*EXERCISE AIM*
Each line containing the word "pole" should be found and copied.
____
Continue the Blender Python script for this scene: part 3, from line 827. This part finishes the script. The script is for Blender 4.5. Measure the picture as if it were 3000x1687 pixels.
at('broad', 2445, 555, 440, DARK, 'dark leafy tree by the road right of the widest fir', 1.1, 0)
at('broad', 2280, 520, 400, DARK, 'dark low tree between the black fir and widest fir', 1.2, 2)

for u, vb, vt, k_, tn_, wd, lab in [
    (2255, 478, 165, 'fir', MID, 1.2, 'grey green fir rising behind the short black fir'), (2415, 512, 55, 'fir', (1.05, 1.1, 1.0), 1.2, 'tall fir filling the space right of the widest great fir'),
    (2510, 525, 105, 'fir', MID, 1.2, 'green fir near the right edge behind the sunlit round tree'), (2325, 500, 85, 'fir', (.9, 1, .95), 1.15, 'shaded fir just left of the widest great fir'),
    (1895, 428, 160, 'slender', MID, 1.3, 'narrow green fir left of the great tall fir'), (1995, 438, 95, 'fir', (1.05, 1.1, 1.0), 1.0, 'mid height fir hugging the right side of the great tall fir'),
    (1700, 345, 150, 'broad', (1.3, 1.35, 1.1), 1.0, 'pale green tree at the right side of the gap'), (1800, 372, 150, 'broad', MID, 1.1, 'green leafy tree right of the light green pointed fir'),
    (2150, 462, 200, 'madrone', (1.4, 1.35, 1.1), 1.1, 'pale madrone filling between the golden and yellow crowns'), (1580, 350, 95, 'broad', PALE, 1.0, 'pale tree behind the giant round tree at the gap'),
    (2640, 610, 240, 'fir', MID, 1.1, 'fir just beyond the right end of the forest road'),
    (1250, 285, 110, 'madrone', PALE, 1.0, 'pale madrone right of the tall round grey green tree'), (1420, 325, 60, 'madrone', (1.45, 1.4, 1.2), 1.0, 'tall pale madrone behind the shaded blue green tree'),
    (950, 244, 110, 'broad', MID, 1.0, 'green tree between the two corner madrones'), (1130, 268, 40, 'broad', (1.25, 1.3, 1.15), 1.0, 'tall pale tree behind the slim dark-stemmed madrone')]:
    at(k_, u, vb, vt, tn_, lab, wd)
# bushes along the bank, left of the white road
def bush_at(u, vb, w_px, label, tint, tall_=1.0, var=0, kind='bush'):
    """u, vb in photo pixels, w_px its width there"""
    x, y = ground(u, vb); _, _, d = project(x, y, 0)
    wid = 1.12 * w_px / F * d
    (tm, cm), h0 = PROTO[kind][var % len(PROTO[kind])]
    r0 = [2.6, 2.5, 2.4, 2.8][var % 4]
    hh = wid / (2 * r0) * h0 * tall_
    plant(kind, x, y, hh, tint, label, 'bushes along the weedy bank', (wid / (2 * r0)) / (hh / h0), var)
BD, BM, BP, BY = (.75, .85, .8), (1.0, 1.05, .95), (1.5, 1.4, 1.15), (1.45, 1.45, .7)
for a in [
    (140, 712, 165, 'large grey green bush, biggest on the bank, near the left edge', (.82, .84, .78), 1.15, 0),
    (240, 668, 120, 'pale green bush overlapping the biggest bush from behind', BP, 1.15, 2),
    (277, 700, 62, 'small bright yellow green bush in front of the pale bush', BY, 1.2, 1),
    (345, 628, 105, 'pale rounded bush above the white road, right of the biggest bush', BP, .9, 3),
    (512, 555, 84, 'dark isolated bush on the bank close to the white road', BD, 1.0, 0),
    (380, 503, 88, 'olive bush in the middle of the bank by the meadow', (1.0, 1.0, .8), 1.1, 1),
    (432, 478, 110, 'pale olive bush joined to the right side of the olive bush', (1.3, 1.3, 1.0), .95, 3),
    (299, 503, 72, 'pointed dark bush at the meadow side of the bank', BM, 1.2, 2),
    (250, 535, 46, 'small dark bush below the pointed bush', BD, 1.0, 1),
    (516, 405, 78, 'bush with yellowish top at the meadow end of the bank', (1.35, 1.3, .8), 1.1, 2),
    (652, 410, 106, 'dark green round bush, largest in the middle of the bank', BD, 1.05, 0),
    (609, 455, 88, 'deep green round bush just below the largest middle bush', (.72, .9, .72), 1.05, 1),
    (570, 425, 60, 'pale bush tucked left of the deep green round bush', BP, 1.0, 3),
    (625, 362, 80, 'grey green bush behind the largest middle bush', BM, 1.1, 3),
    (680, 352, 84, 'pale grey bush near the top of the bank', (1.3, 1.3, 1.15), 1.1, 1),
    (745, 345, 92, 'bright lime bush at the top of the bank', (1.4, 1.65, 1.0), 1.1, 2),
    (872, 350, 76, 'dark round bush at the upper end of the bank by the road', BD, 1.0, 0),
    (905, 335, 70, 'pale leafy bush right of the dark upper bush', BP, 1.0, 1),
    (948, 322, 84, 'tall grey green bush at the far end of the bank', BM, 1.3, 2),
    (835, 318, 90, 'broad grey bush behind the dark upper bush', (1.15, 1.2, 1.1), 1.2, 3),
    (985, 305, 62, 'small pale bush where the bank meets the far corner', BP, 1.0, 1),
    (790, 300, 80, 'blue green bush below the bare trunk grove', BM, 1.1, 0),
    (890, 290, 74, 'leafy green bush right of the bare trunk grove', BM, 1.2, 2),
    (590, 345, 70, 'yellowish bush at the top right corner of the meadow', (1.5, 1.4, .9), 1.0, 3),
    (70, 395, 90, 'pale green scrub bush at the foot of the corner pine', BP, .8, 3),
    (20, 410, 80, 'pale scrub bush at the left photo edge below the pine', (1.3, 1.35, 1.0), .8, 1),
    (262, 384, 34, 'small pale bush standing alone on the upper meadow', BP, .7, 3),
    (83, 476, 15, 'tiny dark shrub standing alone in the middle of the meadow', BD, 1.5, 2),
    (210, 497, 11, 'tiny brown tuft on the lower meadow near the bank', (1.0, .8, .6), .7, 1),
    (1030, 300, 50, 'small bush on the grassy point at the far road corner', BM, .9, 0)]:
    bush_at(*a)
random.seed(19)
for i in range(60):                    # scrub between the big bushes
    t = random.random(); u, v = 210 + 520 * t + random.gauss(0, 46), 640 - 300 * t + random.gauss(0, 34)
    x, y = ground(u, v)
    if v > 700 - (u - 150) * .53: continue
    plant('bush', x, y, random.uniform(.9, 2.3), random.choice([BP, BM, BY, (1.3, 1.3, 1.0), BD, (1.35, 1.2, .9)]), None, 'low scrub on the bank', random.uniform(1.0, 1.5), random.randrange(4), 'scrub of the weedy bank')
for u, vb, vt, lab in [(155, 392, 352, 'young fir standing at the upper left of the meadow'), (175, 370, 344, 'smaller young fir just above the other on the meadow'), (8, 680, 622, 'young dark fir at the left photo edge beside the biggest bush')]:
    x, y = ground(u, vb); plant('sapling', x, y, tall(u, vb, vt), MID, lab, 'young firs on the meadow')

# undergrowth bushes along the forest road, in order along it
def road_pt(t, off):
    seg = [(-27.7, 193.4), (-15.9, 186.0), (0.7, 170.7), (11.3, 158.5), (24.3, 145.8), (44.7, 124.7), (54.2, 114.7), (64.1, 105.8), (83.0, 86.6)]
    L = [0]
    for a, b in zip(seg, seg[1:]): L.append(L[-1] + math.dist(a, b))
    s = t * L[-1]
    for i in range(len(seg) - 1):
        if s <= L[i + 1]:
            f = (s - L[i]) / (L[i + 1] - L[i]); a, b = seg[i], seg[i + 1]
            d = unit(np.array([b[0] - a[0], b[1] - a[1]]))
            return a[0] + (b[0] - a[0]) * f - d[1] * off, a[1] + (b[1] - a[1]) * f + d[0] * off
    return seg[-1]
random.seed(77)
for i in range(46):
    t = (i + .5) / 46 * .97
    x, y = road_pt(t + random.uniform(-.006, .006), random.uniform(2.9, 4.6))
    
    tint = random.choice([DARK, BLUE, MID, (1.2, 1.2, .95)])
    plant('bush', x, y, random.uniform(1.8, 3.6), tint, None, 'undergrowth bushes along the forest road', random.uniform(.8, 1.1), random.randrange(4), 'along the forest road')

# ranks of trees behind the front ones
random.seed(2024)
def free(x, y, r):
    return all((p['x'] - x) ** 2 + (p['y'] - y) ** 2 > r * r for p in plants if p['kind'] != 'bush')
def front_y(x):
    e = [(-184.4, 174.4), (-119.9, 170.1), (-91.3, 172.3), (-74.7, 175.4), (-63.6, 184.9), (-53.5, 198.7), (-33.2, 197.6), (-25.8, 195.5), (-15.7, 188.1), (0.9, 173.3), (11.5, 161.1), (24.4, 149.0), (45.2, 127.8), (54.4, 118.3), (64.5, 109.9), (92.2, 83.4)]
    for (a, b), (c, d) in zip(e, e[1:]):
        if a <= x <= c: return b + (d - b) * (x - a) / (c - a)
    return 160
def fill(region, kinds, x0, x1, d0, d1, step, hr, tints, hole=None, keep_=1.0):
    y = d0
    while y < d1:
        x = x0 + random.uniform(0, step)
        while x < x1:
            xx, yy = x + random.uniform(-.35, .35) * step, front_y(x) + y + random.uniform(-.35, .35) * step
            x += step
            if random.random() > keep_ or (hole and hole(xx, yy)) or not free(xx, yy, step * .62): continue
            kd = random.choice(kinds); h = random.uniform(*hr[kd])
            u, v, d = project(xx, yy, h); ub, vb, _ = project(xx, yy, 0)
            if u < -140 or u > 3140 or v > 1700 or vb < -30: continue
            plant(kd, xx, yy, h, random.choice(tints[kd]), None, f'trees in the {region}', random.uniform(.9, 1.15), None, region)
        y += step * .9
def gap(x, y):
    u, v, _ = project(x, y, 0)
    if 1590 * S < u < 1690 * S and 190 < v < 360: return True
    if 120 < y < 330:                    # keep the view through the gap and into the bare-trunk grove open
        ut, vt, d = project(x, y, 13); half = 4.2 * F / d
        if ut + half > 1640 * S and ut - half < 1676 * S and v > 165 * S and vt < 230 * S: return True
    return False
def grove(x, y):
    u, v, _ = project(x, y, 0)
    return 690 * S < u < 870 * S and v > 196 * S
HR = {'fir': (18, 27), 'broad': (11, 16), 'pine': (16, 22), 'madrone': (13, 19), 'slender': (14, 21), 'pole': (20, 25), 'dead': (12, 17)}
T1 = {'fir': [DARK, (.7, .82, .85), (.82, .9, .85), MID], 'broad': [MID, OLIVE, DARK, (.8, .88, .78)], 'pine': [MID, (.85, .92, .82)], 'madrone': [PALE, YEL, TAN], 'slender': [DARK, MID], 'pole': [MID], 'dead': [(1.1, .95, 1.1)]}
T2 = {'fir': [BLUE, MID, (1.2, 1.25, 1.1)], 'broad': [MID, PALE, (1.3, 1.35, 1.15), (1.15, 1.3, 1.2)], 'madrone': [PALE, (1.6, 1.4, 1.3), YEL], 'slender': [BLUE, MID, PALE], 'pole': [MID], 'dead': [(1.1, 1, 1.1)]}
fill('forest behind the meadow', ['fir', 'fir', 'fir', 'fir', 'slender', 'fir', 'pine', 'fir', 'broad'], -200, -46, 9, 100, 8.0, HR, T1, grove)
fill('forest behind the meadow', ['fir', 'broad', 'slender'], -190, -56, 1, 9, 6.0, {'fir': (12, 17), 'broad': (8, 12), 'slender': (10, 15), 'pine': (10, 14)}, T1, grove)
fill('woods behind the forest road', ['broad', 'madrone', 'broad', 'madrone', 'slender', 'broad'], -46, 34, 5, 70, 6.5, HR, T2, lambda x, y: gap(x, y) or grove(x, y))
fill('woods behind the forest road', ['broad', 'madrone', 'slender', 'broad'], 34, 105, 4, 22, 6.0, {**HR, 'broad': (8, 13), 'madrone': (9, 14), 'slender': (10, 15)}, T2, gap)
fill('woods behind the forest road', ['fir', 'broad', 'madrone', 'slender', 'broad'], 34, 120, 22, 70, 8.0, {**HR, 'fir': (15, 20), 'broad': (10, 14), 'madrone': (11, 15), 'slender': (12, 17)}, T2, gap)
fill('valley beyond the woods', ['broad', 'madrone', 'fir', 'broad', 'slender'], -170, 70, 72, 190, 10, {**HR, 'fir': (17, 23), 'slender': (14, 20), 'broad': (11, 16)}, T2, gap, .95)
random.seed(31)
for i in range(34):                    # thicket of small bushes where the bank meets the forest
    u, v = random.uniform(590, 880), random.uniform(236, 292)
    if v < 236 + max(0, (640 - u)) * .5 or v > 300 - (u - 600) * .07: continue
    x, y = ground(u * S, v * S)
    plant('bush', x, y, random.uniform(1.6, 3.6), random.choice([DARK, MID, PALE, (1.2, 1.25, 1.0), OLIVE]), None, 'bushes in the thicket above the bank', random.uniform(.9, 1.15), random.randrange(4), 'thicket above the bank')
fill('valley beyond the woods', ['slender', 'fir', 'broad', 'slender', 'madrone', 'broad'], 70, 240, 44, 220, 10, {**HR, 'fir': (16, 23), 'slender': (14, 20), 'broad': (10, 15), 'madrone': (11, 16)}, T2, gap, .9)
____
*RESPONSE FOR THIS EXERCISE*
HR = {'fir': (18, 27), 'broad': (11, 16), 'pine': (16, 22), 'madrone': (13, 19), 'slender': (14, 21), 'pole': (20, 25), 'dead': (12, 17)}
T1 = {'fir': [DARK, (.7, .82, .85), (.82, .9, .85), MID], 'broad': [MID, OLIVE, DARK, (.8, .88, .78)], 'pine': [MID, (.85, .92, .82)], 'madrone': [PALE, YEL, TAN], 'slender': [DARK, MID], 'pole': [MID], 'dead': [(1.1, .95, 1.1)]}
T2 = {'fir': [BLUE, MID, (1.2, 1.25, 1.1)], 'broad': [MID, PALE, (1.3, 1.35, 1.15), (1.15, 1.3, 1.2)], 'madrone': [PALE, (1.6, 1.4, 1.3), YEL], 'slender': [BLUE, MID, PALE], 'pole': [MID], 'dead': [(1.1, 1, 1.1)]}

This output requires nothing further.